Once I am in the cellar I am placed on the stillage as soon as possible (preferably a tilting stillage as it is gentler with me) and the conditioning process commences. Firstly a soft spile is inserted, this allows me to breathe and releases the CO2 generated by the live yeast in my body. This process can take up to 48 hours depending on the type of beer and how lively it is. I like a landlord who visits me regularly and shows an interest in my progress. Once things have quietened down a hard spile is inserted to ensure that no further gases escape so they are retained in the beer helping to give a good head. 24 hours before I am placed on sale a clean tap is inserted. Remember all this time I am kept at 11-13°C to allow the correct conditioning and the beer to clear.

It is my turn next. The landlord tastes the beer and connects my tap to the beer line inserting a clean hop filter. I must now be sold in 3 days otherwise air will contaminate the beer gradually turning it to vinegar and I will get this terrible burning feeling inside. Once this happens sales become even slower, customers switch products and then I get sent back to the brewery as ullage not fit for sale.

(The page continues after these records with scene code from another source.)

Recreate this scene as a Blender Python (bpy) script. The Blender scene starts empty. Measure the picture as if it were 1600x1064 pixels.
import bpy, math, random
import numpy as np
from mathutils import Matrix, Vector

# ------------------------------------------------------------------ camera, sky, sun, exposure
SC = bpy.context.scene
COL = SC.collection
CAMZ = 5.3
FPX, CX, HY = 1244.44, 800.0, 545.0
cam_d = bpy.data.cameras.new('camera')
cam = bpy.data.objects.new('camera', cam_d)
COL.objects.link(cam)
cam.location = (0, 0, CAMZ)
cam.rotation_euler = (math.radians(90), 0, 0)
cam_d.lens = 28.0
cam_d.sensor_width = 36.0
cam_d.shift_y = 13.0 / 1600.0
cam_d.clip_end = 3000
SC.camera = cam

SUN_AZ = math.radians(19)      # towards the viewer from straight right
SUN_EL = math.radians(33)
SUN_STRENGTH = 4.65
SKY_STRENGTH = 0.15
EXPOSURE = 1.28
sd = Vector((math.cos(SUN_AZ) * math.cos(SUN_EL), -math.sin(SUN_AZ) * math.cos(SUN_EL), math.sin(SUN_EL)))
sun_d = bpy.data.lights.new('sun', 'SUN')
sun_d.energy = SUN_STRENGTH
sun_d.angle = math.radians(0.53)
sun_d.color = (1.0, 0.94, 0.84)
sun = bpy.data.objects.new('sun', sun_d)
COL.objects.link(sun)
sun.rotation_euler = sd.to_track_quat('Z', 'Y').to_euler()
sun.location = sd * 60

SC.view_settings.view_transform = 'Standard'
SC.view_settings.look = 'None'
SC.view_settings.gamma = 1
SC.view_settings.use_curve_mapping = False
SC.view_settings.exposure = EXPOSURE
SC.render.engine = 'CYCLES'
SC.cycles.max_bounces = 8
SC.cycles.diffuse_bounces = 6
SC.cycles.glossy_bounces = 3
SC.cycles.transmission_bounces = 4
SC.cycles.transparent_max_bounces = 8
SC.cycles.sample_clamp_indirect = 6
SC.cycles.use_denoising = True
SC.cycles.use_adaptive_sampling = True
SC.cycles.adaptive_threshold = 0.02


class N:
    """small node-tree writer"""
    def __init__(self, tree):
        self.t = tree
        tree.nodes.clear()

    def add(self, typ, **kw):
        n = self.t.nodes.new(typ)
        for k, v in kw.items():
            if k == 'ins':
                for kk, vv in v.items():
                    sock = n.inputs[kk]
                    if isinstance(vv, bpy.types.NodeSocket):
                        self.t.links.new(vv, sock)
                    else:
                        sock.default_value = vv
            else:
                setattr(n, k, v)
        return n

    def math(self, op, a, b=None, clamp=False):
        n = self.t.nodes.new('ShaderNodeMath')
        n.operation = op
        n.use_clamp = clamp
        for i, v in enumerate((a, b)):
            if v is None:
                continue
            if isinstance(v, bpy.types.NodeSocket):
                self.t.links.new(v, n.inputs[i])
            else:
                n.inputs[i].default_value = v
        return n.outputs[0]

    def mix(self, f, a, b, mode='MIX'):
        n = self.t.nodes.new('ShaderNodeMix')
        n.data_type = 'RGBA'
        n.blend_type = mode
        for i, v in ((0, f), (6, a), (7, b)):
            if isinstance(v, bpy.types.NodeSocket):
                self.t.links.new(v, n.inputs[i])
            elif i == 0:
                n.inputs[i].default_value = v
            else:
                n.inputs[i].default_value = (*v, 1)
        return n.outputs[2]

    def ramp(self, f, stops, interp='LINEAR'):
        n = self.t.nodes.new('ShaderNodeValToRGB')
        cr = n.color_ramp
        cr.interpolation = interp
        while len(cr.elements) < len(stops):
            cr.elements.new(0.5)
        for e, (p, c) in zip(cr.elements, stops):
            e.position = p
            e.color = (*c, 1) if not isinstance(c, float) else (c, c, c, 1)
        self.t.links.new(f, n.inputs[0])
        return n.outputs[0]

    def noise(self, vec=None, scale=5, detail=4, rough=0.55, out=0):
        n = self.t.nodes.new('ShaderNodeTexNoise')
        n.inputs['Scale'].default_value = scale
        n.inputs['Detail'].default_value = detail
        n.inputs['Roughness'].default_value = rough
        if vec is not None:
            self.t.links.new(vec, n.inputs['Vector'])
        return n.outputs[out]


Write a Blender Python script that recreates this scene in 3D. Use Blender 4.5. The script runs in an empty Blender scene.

This time I am emptied within 36 hours and the tap is removed and a bung inserted to stop me drying out which makes me difficult to clean when I get back to the brewery.

Now this is the worrying time. My friends have been known to disappear by being left outside the premises and subsequently melted down or used for a BBQ by being sawn in half. We know these things happen as some of my friends have been rescued by Keg Watch, the keg recovery program and come back with terrible stories.

Fortunately I am kept in the cellar and before long collected by the drayman and taken back to a large depot where I am sorted and reunited with my friends to be sent back to the brewery. At last the brewery gates. I have been away for 6 weeks and it is nice to be home.